The office of the indictment is to inform the defendant of the nature and cause of the accusation against him, and it must contain such description of the offense as will enable him to make his defense and plead the judgment in bar of any further prosecution for the same crime. I think the indictment fills these requirements when it charges that he knowingly received liquor that had been unlawfully imported.
In Dunbar v. U. S., 156 U. S. 185, 15 S. Ct. 325, 328, 39 L. Ed. 390, it is in a sense authority in the present case. In that case the indictment charged that the defendant “ ‘did willfully, unlawfully, and knowingly, and with intent to defraud the revenues of the United States, smuggle and clandestinely introduce into the United States’ the prepared opium.” The court states: “It is stated in 1 Bish. Cr. Proc. (3d Ed.) § 504, that ‘the word “knowingly” or “well knowing” will supply the place of a positive averment that the defendant knew the fact subsequently stated.’ And to like effect are the authorities generally. The language of the indictment quoted excludes the idea of any unintentional and ignorant bringing into the country of prepared opium upon which the duty had not been paid, and is satisfied only by proof that such bringing in was done intentionally, knowingly, and with intent to defraud the revenues of the United States. * * * We have, therefore, both the use of a term which implies intentional misconduct and a specific averment that what was done was done willfully, knowingly, and with intent to defraud.” Dunbar v. U. S., 156 U. S. 185, 15 S. Ct. 325, 328, 39 L. Ed. 390.
Rosen v. U. S., 161 U. S. 29, 16 S. Ct. 434, 435, 40 L. Ed. 606, is perhaps more clearly in point.

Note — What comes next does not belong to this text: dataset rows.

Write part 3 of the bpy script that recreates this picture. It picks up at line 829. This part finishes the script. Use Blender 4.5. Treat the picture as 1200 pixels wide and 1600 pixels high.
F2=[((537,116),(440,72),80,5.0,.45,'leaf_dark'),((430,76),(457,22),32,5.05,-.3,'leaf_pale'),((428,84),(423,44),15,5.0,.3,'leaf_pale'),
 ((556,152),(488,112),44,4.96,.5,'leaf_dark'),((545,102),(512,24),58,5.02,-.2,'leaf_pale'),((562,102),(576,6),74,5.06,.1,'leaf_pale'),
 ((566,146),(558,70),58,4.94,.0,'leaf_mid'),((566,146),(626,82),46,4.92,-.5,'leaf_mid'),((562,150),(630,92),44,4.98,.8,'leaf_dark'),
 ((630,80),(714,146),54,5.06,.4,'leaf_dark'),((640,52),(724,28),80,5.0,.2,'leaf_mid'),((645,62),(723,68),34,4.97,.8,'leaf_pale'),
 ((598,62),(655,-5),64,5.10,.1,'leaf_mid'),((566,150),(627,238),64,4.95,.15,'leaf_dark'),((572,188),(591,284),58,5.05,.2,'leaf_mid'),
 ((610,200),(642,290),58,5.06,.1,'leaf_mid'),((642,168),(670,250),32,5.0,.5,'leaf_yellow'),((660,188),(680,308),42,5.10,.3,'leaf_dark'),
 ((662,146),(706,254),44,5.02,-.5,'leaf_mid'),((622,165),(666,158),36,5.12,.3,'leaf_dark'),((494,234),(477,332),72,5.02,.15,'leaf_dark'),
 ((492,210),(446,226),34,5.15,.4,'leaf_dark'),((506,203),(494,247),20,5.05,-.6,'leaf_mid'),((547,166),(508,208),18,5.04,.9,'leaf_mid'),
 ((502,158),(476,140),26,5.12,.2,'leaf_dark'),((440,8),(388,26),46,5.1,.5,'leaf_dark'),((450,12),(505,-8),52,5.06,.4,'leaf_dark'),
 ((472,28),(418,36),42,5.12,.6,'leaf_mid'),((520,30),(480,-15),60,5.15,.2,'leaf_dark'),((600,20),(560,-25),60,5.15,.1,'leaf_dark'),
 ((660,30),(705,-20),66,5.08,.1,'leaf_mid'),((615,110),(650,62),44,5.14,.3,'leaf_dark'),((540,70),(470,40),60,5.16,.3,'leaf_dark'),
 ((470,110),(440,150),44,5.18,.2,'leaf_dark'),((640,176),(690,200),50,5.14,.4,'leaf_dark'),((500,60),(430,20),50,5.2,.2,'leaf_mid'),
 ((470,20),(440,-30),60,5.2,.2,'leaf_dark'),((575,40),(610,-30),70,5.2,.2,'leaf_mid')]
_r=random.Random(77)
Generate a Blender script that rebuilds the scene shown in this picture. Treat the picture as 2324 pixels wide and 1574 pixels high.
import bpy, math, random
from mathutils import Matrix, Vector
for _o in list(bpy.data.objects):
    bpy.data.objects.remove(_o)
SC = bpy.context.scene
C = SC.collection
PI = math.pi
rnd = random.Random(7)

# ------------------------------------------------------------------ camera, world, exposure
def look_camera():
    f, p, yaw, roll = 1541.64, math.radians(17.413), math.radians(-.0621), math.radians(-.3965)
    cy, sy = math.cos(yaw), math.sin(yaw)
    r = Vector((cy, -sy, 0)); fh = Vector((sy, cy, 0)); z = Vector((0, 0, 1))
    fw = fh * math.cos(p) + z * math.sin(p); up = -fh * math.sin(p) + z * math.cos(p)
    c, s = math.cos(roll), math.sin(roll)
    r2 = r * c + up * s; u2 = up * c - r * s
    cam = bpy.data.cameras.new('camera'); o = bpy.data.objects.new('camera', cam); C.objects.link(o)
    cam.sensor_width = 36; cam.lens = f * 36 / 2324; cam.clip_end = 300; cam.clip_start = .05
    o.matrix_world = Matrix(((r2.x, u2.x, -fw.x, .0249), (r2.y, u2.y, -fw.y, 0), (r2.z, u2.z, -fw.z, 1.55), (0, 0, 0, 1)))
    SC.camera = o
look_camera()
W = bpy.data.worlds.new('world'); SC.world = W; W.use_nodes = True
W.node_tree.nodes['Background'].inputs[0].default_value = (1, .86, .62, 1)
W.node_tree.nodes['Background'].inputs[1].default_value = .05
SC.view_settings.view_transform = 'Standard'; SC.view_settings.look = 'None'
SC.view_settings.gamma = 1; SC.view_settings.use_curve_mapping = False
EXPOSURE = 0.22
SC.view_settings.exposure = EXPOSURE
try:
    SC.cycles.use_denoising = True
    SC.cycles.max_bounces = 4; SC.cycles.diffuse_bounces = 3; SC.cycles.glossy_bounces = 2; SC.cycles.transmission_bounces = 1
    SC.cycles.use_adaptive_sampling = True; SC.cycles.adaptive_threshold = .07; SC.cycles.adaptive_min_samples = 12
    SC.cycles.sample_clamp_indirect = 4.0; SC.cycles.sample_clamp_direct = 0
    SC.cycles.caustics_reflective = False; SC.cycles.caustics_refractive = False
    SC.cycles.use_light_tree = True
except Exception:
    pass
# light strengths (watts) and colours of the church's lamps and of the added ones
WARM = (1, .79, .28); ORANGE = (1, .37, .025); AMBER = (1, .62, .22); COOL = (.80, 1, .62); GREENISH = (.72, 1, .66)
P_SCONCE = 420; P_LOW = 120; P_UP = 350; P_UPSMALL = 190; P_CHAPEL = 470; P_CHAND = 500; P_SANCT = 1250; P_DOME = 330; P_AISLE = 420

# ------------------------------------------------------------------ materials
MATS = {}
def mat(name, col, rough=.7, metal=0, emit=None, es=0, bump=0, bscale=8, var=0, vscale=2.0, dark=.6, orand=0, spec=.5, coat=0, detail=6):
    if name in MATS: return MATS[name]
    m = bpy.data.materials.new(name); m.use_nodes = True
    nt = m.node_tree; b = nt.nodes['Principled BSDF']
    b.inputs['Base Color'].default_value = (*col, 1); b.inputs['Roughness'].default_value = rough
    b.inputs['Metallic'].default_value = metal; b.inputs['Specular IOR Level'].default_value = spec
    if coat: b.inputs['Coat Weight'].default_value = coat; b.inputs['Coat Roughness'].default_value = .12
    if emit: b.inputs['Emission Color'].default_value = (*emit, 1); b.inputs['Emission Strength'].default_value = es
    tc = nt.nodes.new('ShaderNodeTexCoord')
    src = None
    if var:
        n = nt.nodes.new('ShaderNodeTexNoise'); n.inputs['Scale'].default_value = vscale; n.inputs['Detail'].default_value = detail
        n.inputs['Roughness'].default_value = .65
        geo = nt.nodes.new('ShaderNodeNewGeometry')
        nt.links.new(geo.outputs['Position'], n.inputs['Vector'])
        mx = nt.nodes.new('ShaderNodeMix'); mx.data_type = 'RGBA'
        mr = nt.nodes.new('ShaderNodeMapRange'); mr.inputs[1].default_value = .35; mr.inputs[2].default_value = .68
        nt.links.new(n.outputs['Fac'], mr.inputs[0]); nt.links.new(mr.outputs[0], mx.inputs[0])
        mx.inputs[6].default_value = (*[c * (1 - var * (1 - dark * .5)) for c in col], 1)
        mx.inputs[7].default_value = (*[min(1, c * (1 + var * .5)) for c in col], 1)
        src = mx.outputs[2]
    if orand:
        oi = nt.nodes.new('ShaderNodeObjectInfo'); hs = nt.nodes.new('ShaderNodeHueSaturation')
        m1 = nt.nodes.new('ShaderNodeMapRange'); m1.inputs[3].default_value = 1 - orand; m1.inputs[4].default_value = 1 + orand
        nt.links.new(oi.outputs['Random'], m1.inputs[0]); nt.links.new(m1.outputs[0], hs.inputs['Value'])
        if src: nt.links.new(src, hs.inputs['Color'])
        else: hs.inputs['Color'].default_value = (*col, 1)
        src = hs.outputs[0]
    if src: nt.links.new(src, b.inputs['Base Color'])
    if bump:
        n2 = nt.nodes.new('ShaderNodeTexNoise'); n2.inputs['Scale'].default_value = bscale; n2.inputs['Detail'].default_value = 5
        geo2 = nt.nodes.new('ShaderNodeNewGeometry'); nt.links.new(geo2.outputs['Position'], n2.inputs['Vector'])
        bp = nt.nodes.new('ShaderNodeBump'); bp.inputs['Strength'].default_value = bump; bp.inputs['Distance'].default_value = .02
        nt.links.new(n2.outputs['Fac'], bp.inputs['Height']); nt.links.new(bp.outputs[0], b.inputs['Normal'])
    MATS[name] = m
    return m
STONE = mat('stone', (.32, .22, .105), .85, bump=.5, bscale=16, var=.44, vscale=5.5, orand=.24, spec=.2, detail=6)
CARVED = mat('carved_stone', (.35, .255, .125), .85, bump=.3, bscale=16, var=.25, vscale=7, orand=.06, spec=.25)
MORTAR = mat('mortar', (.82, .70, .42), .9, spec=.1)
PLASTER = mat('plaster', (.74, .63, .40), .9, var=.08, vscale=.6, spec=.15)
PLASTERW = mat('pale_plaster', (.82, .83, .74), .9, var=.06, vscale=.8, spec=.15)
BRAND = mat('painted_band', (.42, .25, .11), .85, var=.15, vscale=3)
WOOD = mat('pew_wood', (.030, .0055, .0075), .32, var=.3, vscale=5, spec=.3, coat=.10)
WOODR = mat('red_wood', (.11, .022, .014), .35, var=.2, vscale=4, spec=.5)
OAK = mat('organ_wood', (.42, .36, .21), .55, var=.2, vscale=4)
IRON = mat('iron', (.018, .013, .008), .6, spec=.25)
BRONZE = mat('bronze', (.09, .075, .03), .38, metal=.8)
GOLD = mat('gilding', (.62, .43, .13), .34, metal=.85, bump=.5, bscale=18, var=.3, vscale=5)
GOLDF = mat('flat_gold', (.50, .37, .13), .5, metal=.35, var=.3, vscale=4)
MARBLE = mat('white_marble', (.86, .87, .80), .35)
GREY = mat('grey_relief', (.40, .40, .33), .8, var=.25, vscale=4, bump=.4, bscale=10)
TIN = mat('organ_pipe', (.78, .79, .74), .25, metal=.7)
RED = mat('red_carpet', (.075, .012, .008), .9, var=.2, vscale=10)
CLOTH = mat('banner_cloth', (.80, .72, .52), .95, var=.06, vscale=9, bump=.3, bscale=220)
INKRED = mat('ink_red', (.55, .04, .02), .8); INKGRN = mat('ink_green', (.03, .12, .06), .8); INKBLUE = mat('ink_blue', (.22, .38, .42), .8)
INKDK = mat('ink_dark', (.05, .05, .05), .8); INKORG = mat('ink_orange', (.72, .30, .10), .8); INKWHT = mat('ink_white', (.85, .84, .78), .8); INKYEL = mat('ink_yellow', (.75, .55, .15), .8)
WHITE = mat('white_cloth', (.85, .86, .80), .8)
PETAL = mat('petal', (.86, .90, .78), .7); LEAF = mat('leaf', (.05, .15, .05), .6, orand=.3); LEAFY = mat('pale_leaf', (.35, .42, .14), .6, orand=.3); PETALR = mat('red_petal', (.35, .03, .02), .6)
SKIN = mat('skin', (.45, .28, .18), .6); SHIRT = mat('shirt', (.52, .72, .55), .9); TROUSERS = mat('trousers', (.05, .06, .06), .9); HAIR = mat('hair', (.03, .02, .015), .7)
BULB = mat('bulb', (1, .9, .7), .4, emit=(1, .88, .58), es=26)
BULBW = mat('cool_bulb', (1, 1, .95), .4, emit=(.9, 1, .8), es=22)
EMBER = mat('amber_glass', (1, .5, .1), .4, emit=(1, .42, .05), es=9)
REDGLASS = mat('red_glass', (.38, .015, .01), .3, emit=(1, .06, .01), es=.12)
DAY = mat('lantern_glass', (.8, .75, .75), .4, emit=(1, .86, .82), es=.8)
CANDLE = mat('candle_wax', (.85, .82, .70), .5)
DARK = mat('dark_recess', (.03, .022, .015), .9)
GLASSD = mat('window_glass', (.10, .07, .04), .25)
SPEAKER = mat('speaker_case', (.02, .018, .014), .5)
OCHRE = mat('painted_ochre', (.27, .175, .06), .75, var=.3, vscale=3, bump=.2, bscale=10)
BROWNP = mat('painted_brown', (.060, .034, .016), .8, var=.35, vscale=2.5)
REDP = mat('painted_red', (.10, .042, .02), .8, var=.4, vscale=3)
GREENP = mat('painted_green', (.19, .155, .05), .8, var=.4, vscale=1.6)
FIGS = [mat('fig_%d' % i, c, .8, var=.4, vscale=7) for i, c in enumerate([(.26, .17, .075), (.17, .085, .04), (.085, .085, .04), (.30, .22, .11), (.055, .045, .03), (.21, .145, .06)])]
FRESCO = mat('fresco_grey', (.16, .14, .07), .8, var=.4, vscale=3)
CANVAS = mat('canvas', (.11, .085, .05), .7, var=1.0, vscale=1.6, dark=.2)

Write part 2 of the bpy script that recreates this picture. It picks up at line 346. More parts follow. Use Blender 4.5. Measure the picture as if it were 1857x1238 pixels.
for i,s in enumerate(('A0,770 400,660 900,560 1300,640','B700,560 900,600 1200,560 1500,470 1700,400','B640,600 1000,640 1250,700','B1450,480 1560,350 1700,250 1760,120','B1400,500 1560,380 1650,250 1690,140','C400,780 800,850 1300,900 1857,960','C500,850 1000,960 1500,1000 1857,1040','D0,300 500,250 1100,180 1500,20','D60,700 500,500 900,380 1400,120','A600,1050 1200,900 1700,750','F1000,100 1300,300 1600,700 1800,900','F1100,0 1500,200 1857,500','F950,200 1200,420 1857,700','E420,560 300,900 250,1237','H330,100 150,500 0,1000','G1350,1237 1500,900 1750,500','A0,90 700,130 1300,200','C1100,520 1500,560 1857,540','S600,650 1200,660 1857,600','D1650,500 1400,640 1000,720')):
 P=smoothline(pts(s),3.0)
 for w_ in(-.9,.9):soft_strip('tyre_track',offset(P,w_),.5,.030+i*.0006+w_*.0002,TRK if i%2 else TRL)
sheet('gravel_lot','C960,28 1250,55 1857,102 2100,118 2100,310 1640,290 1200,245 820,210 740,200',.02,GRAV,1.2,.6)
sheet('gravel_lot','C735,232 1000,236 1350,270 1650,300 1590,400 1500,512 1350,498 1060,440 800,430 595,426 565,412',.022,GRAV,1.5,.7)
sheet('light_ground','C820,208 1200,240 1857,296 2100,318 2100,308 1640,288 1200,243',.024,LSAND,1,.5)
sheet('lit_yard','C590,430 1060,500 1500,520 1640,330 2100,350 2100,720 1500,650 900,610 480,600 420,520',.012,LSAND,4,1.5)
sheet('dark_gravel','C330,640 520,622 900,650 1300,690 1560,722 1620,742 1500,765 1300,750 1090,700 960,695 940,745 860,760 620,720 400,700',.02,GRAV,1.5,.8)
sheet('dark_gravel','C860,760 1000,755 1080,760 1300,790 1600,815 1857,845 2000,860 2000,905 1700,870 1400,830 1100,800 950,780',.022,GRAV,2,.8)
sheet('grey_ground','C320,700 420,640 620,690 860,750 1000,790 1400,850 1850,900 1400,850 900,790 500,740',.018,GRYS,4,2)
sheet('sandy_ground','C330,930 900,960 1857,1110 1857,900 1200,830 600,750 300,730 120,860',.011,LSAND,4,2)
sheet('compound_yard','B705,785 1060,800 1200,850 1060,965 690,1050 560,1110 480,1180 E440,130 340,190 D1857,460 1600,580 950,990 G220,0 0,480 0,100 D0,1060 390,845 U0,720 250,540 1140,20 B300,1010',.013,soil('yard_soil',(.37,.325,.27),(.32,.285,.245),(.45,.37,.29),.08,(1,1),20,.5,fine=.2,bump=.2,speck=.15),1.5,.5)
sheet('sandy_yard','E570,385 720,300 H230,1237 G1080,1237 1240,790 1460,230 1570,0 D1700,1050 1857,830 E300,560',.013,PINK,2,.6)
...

The indictment charged that the accused did “unlawfully, wilfully, and knowingly deposit in the postoffice for mailing a certain obscene paper,” and the point was urged that, since the statute required knowledge of the obscene character on the part of the accused, the offense was not sufficiently charged.
It is true that no demurrer nor motion to quash was made in that case, and the question arose on motion in arrest of judgment. In upholding the indictment, the court says: “Undoubtedly, the mere depositing in the mail of a writing, paper, or other publication of an obscene, lewd, or lascivious character is not an offense under the statute if the person making the deposit was, at the time and in good faith, without knowledge, information, or notice of its contents. The indictment would have been in better form if it had more distinctly charged that the accused was aware of its character. But this defect should be regarded, after verdict and under the circumstances attending the trial, as one of form, under section 1025 of the Revised Statutes [18 USCA § 556], providing that the proceedings on an indictment found by a grand jury in any district, circuit, or other court of the United States shall not be affected ‘by reason of any defect or imperfection in matter of form only, which shall not tend to the prejudice of the defendant.’ U. S. v. Chase [C. C.] 27 F. 807; U. S. v. Clark [C. C.] 37 F. 106.”
It may be added that the evidence in the case is amply sufficient to support the verdict. I think, therefore, that, while the indictment is carelessly drawn, it nevertheless sufficiently charges the offense, and the motion for arrest of judgment is denied. It is so ordered.